Okay, yes, I’ve spent a lot of time ripping on some of the details in the show and there’s no doubt that it has some serious flaws, but I would still recommend that you give the show at least a viewing. There is mediocre comedy and humor that will be appreciated by every viewer because it provides some very needed catharsis from the superhero aspect of the show. There is the romantic drama that grounds The Flash in reality and humanizes so many of the characters, what with Felicity and Barry being perfect for each other yet liking someone else which is very romcom-esque, and rather realistic too.

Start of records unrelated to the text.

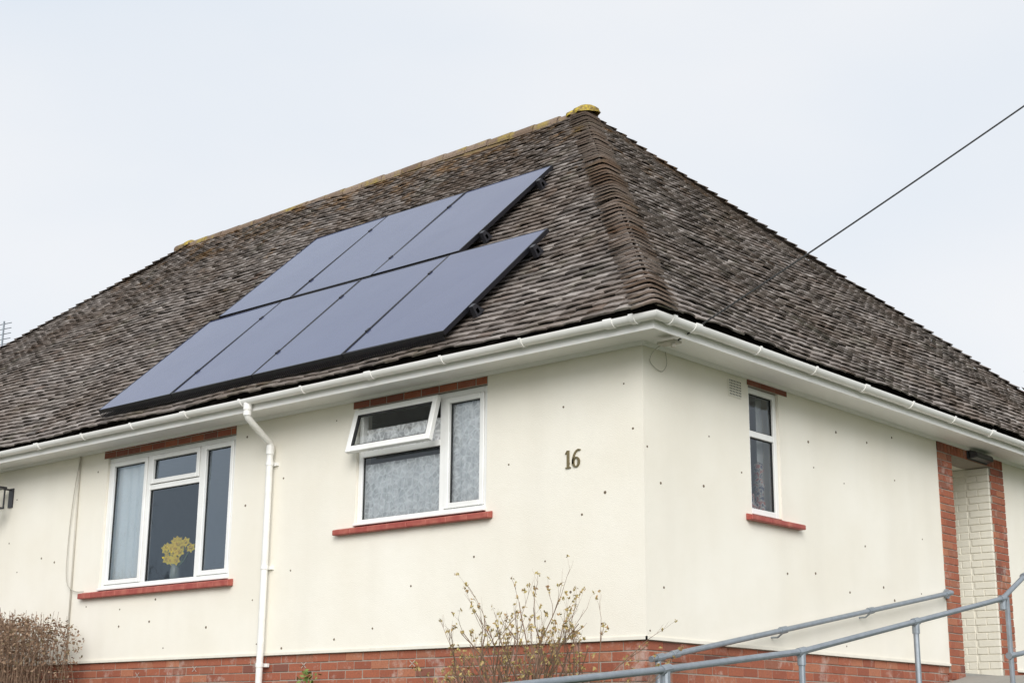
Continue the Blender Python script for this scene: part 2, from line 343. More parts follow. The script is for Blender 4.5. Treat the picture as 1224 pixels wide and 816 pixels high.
def clip(ax,u,w=.05,ro=.066):
    pr=gprof(ro,.0575,og,zg,6,-186)
    n=len(pr); base=len(mb.v)
    for uu in (u-w/2,u+w/2):
        for o_,z in pr: mb.v.append((uu,-o_,z) if ax=='F' else (o_,uu,z))
    for i in range(n):
        mb.f.append((base+i,base+(i+1)%n,base+n+(i+1)%n,base+n+i))
    h=n//2
    for s_ in (0,n):
        for i in range(h-1): mb.f.append((base+s_+i,base+s_+i+1,base+s_+n-2-i,base+s_+n-1-i))
for i in range(19): clip('F',.05-.98*i, .03 if i%3 else .09)
for i in range(13): clip('R',.05+.98*i, .03 if i%3 else .09)
clip('F',.30,.05,.068); clip('R',-.30,.05,.068)
mb.make('gutter_brackets',M_gutter,house)
mb=MB(); r=.036; xg=-4.77; xp=-4.885
mb.tube([(xg,-.507,2.60),(xg,-.507,2.50)],.045,16); mb.tube([(xg,-.507,2.52),(xg,-.507,2.45),(xg-.005,-.49,2.42),(xg-.03,-.40,2.37),(xp+.01,-.14,2.25),(xp,-.09,2.22),(xp,-.08,2.17),(xp,-.08,-1.1)],r,16)
mb.tube([(xp,-.08,2.20),(xp,-.08,2.10)],.044,16); mb.tube([(xg,-.507,2.49),(xg,-.507,2.44)],.043,16)
for z in (2.0,.9,-.1): mb.tube([(xp,-.08,z+.02),(xp,-.08,z-.02)],.042,16); mb.obox('F',xp-.06,xp+.06,-.03,-.001,z-.018,z+.018)
o=mb.make('downpipe',M_gutter,house,True); o.modifiers.new('e','EDGE_SPLIT')
mb=MB(); mb.obox('R',1.33,1.55,-.008,.0-.001,2.30,2.465); mb.make('air_vent',M_bellcast,house,bevel=.003)
mb=MB()
for i in range(8):
    for j in range(6):
        u=1.352+i*.0255; z=2.318+j*.0255; mb.obox('R',u,u+.013,-.0095,-.0085,z,z+.013)
mb.make('air_vent_hole_shade',M_gasket,house)  # dark blocks on the plate, their colour stands in for shade inside the holes
mb=MB()
def disc(ax,u,z,r):
    mb.add([P(ax,u+r*math.cos(t*math.pi/4),-.003,z+r*math.sin(t*math.pi/4)) for t in range(8)]+[P(ax,u+r*math.cos(t*math.pi/4)*1.1,.0,z+r*math.sin(t*math.pi/4)*1.1) for t in range(8)],[tuple(range(8))]+[(i,(i+1)%8,8+(i+1)%8,8+i) for i in range(8)])
def ok(ax,u,z):
    for h in ((WL,WM) if ax=='F' else (WR,DOOR)):
        if h[0]-.15<u<h[1]+.15 and h[2]-.15<z<h[3]+.05: return False
    return True
for ax,umax_,umin_ in (('F',-.15,-12),('R',9,.3)):
    u=umin_
    while u<umax_:
        for z in (.25,.75,1.25,1.75,2.25):
            uu=u+random.uniform(-.26,.26); zz=z+random.uniform(-.2,.2)
            if random.random()<.6 and ok(ax,uu,zz): disc(ax,uu,zz,random.uniform(.007,.014))
        u+=.62
mb.make('wall_fixings',M_spot,house)
def smooth_path(pts,n=10):
    pts=[Vector(p) for p in pts]; out=[]
    for i in range(len(pts)-1):
        a,b,c,d=pts[max(i-1,0)],pts[i],pts[i+1],pts[min(i+2,len(pts)-1)]
        for k in range(n):
            t=k/n; out.append(.5*((2*b)+(c-a)*t+(2*a-5*b+4*c-d)*t*t+(3*b-a-3*c+d)*t**3))
    out.append(pts[-1]); return out
mb=MB()
mb.tube([(-8.62,-.02,2.54),(-8.60,-.02,1.4),(-8.57,-.02,.0)],.011,6)
mb.tube(smooth_path([(-8.60,-.03,2.50),(-8.66,-.04,2.1),(-8.72,-.03,1.5),(-8.66,-.05,1.0),(-8.5,-.04,.86),(-8.3,-.03,.84)]),.006,5)
mb.tube(smooth_path([(.30,-.02,2.50),(.10,.05,2.47),(.012,.09,2.40),(.012,.16,2.345),(.012,.27,2.33),(.012,.34,2.40),(.012,.33,2.50),(.012,.30,2.54)]),.0035,5)
mb.make('wall_cables',M_wcable,house,True)
mb=MB(); mb.box(.20,.38,-.06,.05,2.475,2.496); mb.tube([(.34,-.02,2.50),(.34,-.02,2.44)],.02,8); mb.make('cable_bracket',M_wcable,house)
bl=empty('bulkhead_light')
mb=MB(); mb.obox('R',6.38,6.92,-.03,-.013,2.41,2.53); mb.make('base_plate',M_dark,bl,bevel=.01)
mb=MB(); mb.hexa([P('R',6.42,-.13,2.435),P('R',6.88,-.13,2.435),P('R',6.90,-.031,2.42),P('R',6.40,-.031,2.42),P('R',6.42,-.12,2.50),P('R',6.88,-.12,2.50),P('R',6.90,-.031,2.525),P('R',6.40,-.031,2.525)]); mb.make('light_housing',plain('smoked_plastic',(.035,.035,.04),.3),bl,bevel=.012)
# house number (serif numerals)
nm=empty('house_number_sign'); mb=MB()
def ribbon(mb,pts,ws,y0=-.014,y1=-.001):
    for i in range(len(pts)-1):
        (xa,za),(xb,zb)=pts[i],pts[i+1]; d=Vector((xb-xa,zb-za)); 
        if d.length<1e-6: continue
        nrm=Vector((-d.y,d.x)).normalized(); wa,wb=ws[i]/2,ws[i+1]/2
        A_=(xa+nrm.x*wa,za+nrm.y*wa);B_=(xa-nrm.x*wa,za-nrm.y*wa);C_=(xb-nrm.x*wb,zb-nrm.y*wb);D_=(xb+nrm.x*wb,zb+nrm.y*wb)
        mb.hexa([(p[0],y0,p[1]) for p in (A_,B_,C_,D_)]+[(p[0],y1,p[1]) for p in (A_,B_,C_,D_)])
bx,bz=-.830,1.52; H=.16
mb.box(bx-.012,bx+.012,-.014,-.001,bz+.010,bz+H); mb.box(bx-.028,bx+.028,-.015,-.001,bz,bz+.0098); ribbon(mb,[(bx-.030,bz+H-.030),(bx-.008,bz+H-.006)],[.008,.014])
cx_,cz_=bx+.090,bz+.048
pts=[];ws=[]
for k in range(25):
    t=2*math.pi*k/24; pts.append((cx_+.032*math.cos(t),cz_+.042*math.sin(t))); ws.append(.009+.014*abs(math.cos(t)))
ribbon(mb,pts,ws)
pts=[];ws=[]
for k in range(13):
    t=math.radians(188-k*9.5); pts.append((cx_+.032+.066*math.cos(t),cz_+.108*math.sin(t))); ws.append(.022-.011*k/12)
ribbon(mb,pts,ws)
mb.make('numerals',M_num,nm)
wl=empty('wall_lantern'); mb=MB()
lx,lz=-10.18,2.12
mb.box(lx-.05,lx+.05,-.02,-.001,lz-.1,lz+.15); mb.box(lx-.012,lx+.012,-.25,-.02,lz+.12,lz+.14)
for dx in (-.09,.09):
    for dy in (-.34,-.16): mb.box(lx+dx-.008,lx+dx+.008,dy-.008,dy+.008,lz-.12,lz+.12)
mb.box(lx-.11,lx+.11,-.36,-.14,lz+.12,lz+.145); mb.box(lx-.1,lx+.1,-.35,-.15,lz-.14,lz-.12); mb.make('lantern_frame',M_dark,wl)
mb=MB(); lathe(mb,(lx,-.25,lz-.1),[(0,0),(.03,0),(.03,.08),(.04,.1),(.03,.16),(0,.18)]); mb.make('lantern_bulb',plain('frosted_glass',(.6,.6,.58),.3),wl,True)
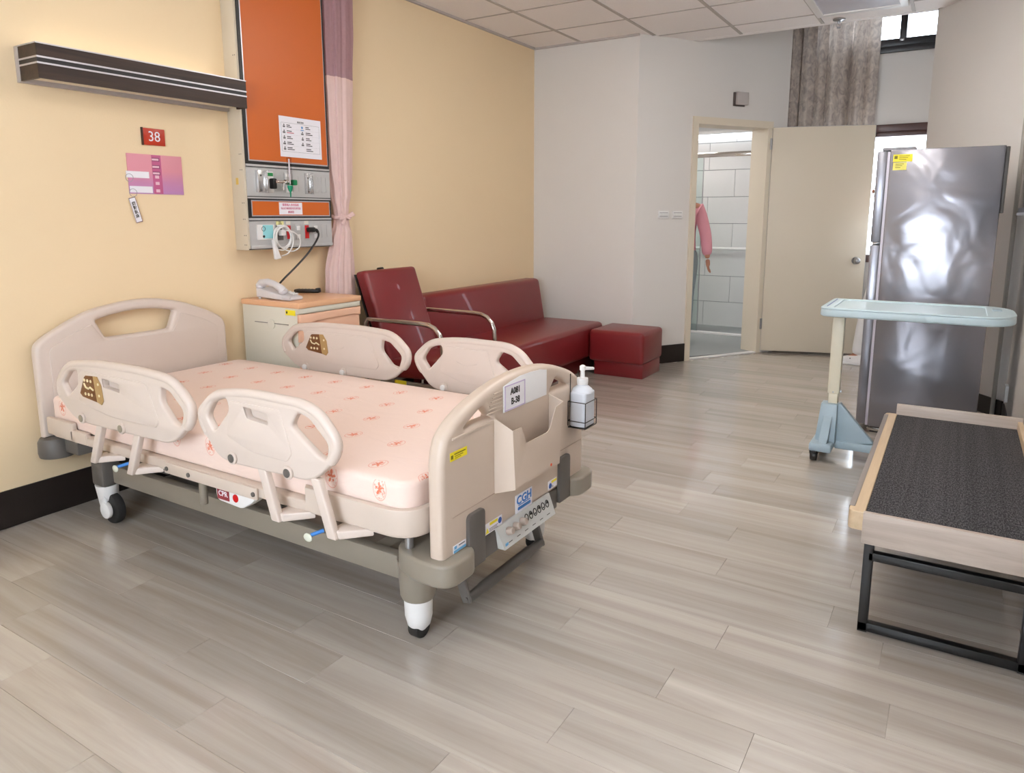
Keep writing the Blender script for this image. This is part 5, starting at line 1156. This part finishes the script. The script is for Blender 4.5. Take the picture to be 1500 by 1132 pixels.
    for sd, el, wr in hands:
        sh_ = T((sd * .165, 0, 1.375, .066)); m1 = (Vector(sh_[:3]) + el) / 2; m2 = (el + wr) / 2; cu = el + (wr - el) * .90
        sc_.append([sc_[0][4], sh_, (*m1, .066), (*el, .062), (*m2, .060), (*cu, .054)])
    me = skin_mesh(sc_); me.transform(Mx); link('shirt', me, shirt, root)
    pc_ = [[(0, 0, 1.0, (.140, .112)), (0, 0, .93, (.148, .118))]]
    for sd in (1, -1):
        kn_, an = legs[0 if sd == 1 else 1]; kn_ = Vector((sd * kn_[0], *kn_[1:])); an = Vector((sd * an[0], *an[1:])); hj = Vector((sd * .09, 0, .86))
        pc_.append([pc_[0][1], (*hj, .100), (*((hj + kn_) / 2), .090), (*kn_, .076), (*((kn_ + an) / 2), .072), (*(an + Vector((0, 0, -.01))), .064)])
    me = skin_mesh(pc_); me.transform(Mx); link('trousers', me, pants, root)
    for sd in (1, -1):
        an = legs[0 if sd == 1 else 1][1]; x_ = sd * an[0]; y_ = an[1]
        s = MB(); s.hexa([(x_ - .045, y_ + .06, .0), (x_ + .045, y_ + .06, .0), (x_ + .046, y_ - .20, .0), (x_ - .046, y_ - .20, .0), (x_ - .042, y_ + .055, .115), (x_ + .042, y_ + .055, .115), (x_ + .036, y_ - .17, .06), (x_ - .036, y_ - .17, .06)], .025)
        s.box(x_ - .05, x_ + .05, y_ - .205, y_ + .065, 0, .022, .008)
        me = s.done(60); me.transform(Mx); sh_o = link('shoe', me, shoe, root)
        s = MB().cyl((x_ + .042, y_ - .06, .062), (x_ - .042, y_ - .06, .062), .006); me = s.done(); me.transform(Mx); link('eyelet', me, M_DGREY, sh_o)
    return root
M_PINK = mat('pink_uniform_cloth', (226, 158, 172), .85, var=.03); M_NWHT = mat('white_uniform_cloth', (232, 230, 230), .85, var=.02)
down = ((.240, .02, 1.10), (.272, -.02, .865))
stand = ((.075, -.01, .48), (.065, .02, .09))
build_person('person in a pink jacket half hidden behind the bathroom door jamb, arm hanging down', (-2.412, 7.22, .006), math.radians(8), 1.68, (down, down), (stand, stand), M_PINK, mat('grey_blue_trousers', (150, 164, 172), .8), M_NWHT)
build_person('person in white uniform and white shoes half hidden behind the refrigerator', (-.525, 6.93, 0), math.radians(-90), 1.58, (((.22, .08, 1.10), (.22, .06, .86)), ((.22, .08, 1.10), (.22, .06, .86))), (((.09, -.10, .50), (.09, -.15, .09)), ((.09, -.06, .48), (.10, .06, .09))), M_NWHT, M_NWHT, M_NWHT, lean=.05, shirt_z=.6)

Oh, and there’s also this one “metahuman” (yeah, DC’s supercool name for people with superpowers) who can make something a bomb by just touching it. Talk about the Midas-touch. But really, don’t you think One Tree Hill would have been so much more exciting when Nathan would shoot the ball and the half the stadium would just explode? Like I said, The Flash has its issues but it is an interesting break from other kind of shows. When I said that it is a strange mix between many kinds of shows, both superhero and otherwise, it wasn’t necessarily a bad thing because it does set the show apart from run of the mill TV series that can get boring. The Flash can get a little formulaic, true, and the acting could be a tad draggy and the plot a little slow but that does not mean it is not entertaining. It’s the kind of show that you can watch in any mood and use your phone while doing it because it doesn’t really require complete attention. But, most of all, it’s the perfect show to watch if you want to see a superhero hold back a girl’s hair when she’s puking, after a long night out.